Ten women shall bake your bread in one oven.--Better, then ten women, &c., that is, so great will be the famine when God cuts off the supply, that one ordinary oven will suffice to bake the bread of ten families, who are represented by their ten women, whilst in ordinary times one oven was only sufficient for one family.
And they shall deliver you your bread again by weight.--When it is brought from the bake-house each one will not be allowed to eat as much as he requires, but will have his stinted allowance most carefully served out to him by weight. Parallel to this picture of misery is the appalling scene described by Ezekiel, "I will break the staff of bread in Jerusalem, and they shall eat bread by weight, and with care, and they shall drink water by measure, and with astonishment; that they may want bread and water, and be astonished one with another, and consume away for their iniquity" (Ezekiel 4:16-17).

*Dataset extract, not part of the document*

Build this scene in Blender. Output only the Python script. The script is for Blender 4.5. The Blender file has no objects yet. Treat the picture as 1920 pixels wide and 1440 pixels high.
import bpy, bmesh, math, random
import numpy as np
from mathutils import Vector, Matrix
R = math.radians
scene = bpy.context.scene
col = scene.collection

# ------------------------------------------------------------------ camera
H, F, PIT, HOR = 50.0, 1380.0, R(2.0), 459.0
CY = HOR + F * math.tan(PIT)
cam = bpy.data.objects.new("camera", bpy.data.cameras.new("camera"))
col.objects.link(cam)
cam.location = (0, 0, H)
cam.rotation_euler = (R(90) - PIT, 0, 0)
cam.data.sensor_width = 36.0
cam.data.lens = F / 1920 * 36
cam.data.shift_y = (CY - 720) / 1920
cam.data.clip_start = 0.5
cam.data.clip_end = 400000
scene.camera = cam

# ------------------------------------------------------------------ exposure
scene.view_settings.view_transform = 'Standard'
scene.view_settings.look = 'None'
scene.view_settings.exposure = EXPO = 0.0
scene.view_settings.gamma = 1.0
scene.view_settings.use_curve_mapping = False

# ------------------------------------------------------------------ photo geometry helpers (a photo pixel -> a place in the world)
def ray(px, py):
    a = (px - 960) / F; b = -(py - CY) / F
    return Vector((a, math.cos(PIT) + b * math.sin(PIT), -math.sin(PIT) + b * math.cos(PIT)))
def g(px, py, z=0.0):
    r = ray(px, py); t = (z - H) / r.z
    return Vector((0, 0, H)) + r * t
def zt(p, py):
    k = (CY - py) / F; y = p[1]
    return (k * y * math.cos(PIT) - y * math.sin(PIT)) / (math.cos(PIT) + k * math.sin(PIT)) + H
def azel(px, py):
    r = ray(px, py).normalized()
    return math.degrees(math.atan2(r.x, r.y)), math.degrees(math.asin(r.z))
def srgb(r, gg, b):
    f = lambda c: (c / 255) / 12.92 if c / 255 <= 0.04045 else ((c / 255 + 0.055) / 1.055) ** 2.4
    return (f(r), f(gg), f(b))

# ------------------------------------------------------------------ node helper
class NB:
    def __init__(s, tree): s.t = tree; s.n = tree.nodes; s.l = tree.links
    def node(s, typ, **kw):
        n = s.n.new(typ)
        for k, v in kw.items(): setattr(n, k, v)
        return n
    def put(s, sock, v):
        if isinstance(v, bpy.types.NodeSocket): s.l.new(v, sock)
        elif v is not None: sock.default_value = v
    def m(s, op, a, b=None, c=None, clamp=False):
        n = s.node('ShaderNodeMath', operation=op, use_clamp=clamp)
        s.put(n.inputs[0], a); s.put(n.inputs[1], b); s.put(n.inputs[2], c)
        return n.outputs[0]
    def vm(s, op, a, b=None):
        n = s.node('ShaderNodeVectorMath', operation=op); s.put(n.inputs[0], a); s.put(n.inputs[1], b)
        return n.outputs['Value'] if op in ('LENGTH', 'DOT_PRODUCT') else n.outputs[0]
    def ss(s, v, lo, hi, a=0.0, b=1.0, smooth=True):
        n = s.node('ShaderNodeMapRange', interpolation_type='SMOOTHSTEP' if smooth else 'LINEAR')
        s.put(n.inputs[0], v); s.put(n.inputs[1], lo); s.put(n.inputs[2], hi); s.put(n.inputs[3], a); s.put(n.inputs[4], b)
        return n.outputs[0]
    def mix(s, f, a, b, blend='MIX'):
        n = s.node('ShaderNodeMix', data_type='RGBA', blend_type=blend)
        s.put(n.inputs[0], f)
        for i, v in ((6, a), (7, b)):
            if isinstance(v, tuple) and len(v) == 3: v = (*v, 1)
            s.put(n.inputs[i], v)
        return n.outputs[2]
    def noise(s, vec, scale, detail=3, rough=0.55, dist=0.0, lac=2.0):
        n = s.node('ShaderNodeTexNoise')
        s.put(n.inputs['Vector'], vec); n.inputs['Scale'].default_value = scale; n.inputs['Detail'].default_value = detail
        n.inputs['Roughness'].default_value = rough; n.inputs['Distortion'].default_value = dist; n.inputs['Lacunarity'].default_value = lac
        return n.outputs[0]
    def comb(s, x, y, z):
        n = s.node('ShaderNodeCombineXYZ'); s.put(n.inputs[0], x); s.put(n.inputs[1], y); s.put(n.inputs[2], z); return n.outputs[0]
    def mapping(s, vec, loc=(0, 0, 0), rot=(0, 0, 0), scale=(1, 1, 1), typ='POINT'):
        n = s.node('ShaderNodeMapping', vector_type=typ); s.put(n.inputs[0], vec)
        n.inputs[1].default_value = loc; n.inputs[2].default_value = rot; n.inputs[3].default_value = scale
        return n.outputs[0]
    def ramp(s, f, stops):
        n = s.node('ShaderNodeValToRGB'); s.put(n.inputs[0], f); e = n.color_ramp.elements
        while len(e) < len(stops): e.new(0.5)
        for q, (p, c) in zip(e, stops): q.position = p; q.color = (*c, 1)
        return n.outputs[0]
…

ten women shall bake your bread in one oven; for want of wood, according to Jarchi; or rather through scarcity of bread corn, they should have so little to bake every week, that one oven would be sufficient for ten families, which in a time of plenty each made use of one for themselves; and so Aben Ezra says, it was a custom in Israel for every family to bake in an oven by themselves, which they ate the whole week. Ten is a certain number for an uncertain, and denotes many, as in Zechariah 8:23. Making and baking bread was the work of women in the eastern countries, as we find it was particularly among the Persians (n), and continues to this day among the Moors and Arabs (o):
and they shall deliver you your bread again by weight; there being not enough for everyone to eat what they pleased, but were obliged to a rationed allowance, therefore everyone in the family should have their share delivered to him by weight; see Ezekiel 4:16,
and ye shall eat, and not be satisfied; not having enough to eat to satisfaction; or what they did eat, God would withhold a blessing from it for their nourishment, the reverse of Leviticus 26:5.
(n) Herodot. Polymnia, sive. l. 4. c. 187. (o) Shaw's Travels, p. 241. Ed. 2.